[Start of Data lines]

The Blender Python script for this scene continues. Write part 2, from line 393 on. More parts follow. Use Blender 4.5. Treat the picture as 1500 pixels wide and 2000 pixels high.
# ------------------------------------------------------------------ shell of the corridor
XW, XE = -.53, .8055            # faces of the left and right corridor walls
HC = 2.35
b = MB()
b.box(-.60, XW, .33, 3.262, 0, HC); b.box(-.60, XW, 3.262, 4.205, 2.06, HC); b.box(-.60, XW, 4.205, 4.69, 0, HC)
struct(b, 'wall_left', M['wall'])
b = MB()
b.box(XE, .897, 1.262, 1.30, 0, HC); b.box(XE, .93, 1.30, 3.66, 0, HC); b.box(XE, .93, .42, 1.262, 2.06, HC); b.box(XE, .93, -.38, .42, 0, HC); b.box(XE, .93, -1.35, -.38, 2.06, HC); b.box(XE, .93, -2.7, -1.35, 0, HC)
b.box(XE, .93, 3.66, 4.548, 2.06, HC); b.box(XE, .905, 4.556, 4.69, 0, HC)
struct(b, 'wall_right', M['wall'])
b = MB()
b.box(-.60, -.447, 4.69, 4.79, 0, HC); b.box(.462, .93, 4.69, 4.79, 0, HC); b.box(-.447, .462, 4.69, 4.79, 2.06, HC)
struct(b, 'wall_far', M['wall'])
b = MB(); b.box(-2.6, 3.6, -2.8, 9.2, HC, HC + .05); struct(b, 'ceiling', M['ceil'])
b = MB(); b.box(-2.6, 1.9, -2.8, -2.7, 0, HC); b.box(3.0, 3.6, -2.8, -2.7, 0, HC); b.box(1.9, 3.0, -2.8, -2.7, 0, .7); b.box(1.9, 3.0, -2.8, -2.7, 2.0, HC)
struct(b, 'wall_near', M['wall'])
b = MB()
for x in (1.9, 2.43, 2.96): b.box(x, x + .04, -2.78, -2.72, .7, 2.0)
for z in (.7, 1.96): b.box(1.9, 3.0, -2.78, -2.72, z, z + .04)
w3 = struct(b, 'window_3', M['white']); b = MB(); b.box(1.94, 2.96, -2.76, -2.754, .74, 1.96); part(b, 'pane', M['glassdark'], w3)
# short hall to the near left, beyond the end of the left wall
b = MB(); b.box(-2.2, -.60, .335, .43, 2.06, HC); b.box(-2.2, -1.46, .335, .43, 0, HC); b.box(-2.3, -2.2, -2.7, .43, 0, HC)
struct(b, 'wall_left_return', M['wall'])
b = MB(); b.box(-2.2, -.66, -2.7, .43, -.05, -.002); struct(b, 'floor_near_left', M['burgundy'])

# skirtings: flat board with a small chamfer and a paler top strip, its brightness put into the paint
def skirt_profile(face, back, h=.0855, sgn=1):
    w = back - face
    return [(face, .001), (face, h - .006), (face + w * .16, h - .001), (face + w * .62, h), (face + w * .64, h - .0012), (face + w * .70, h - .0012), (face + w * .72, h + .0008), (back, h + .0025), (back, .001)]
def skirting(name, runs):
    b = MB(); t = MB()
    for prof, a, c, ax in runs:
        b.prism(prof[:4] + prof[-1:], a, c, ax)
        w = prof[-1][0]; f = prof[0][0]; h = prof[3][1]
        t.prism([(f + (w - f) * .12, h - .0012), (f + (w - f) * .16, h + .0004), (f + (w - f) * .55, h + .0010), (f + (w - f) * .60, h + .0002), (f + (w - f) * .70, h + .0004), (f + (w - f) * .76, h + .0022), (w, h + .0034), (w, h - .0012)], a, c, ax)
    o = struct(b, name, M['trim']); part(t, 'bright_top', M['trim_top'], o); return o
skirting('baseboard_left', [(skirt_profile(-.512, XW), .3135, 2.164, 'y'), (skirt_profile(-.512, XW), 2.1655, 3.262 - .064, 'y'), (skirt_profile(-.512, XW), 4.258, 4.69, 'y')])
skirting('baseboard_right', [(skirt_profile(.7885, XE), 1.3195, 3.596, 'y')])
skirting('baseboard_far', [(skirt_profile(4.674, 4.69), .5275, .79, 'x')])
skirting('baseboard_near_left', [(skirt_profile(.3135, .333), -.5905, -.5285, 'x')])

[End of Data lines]

What is required: Extract every line above exactly as it stands.

Final result:
The Blender Python script for this scene continues. Write part 2, from line 393 on. More parts follow. Use Blender 4.5. Treat the picture as 1500 pixels wide and 2000 pixels high.
# ------------------------------------------------------------------ shell of the corridor
XW, XE = -.53, .8055            # faces of the left and right corridor walls
HC = 2.35
b = MB()
b.box(-.60, XW, .33, 3.262, 0, HC); b.box(-.60, XW, 3.262, 4.205, 2.06, HC); b.box(-.60, XW, 4.205, 4.69, 0, HC)
struct(b, 'wall_left', M['wall'])
b = MB()
b.box(XE, .897, 1.262, 1.30, 0, HC); b.box(XE, .93, 1.30, 3.66, 0, HC); b.box(XE, .93, .42, 1.262, 2.06, HC); b.box(XE, .93, -.38, .42, 0, HC); b.box(XE, .93, -1.35, -.38, 2.06, HC); b.box(XE, .93, -2.7, -1.35, 0, HC)
b.box(XE, .93, 3.66, 4.548, 2.06, HC); b.box(XE, .905, 4.556, 4.69, 0, HC)
struct(b, 'wall_right', M['wall'])
b = MB()
b.box(-.60, -.447, 4.69, 4.79, 0, HC); b.box(.462, .93, 4.69, 4.79, 0, HC); b.box(-.447, .462, 4.69, 4.79, 2.06, HC)
struct(b, 'wall_far', M['wall'])
b = MB(); b.box(-2.6, 3.6, -2.8, 9.2, HC, HC + .05); struct(b, 'ceiling', M['ceil'])
b = MB(); b.box(-2.6, 1.9, -2.8, -2.7, 0, HC); b.box(3.0, 3.6, -2.8, -2.7, 0, HC); b.box(1.9, 3.0, -2.8, -2.7, 0, .7); b.box(1.9, 3.0, -2.8, -2.7, 2.0, HC)
struct(b, 'wall_near', M['wall'])
b = MB()
for x in (1.9, 2.43, 2.96): b.box(x, x + .04, -2.78, -2.72, .7, 2.0)
for z in (.7, 1.96): b.box(1.9, 3.0, -2.78, -2.72, z, z + .04)
w3 = struct(b, 'window_3', M['white']); b = MB(); b.box(1.94, 2.96, -2.76, -2.754, .74, 1.96); part(b, 'pane', M['glassdark'], w3)
# short hall to the near left, beyond the end of the left wall
b = MB(); b.box(-2.2, -.60, .335, .43, 2.06, HC); b.box(-2.2, -1.46, .335, .43, 0, HC); b.box(-2.3, -2.2, -2.7, .43, 0, HC)
struct(b, 'wall_left_return', M['wall'])
b = MB(); b.box(-2.2, -.66, -2.7, .43, -.05, -.002); struct(b, 'floor_near_left', M['burgundy'])

# skirtings: flat board with a small chamfer and a paler top strip, its brightness put into the paint
def skirt_profile(face, back, h=.0855, sgn=1):
    w = back - face
    return [(face, .001), (face, h - .006), (face + w * .16, h - .001), (face + w * .62, h), (face + w * .64, h - .0012), (face + w * .70, h - .0012), (face + w * .72, h + .0008), (back, h + .0025), (back, .001)]
def skirting(name, runs):
    b = MB(); t = MB()
    for prof, a, c, ax in runs:
        b.prism(prof[:4] + prof[-1:], a, c, ax)
        w = prof[-1][0]; f = prof[0][0]; h = prof[3][1]
        t.prism([(f + (w - f) * .12, h - .0012), (f + (w - f) * .16, h + .0004), (f + (w - f) * .55, h + .0010), (f + (w - f) * .60, h + .0002), (f + (w - f) * .70, h + .0004), (f + (w - f) * .76, h + .0022), (w, h + .0034), (w, h - .0012)], a, c, ax)
    o = struct(b, name, M['trim']); part(t, 'bright_top', M['trim_top'], o); return o
skirting('baseboard_left', [(skirt_profile(-.512, XW), .3135, 2.164, 'y'), (skirt_profile(-.512, XW), 2.1655, 3.262 - .064, 'y'), (skirt_profile(-.512, XW), 4.258, 4.69, 'y')])
skirting('baseboard_right', [(skirt_profile(.7885, XE), 1.3195, 3.596, 'y')])
skirting('baseboard_far', [(skirt_profile(4.674, 4.69), .5275, .79, 'x')])
skirting('baseboard_near_left', [(skirt_profile(.3135, .333), -.5905, -.5285, 'x')])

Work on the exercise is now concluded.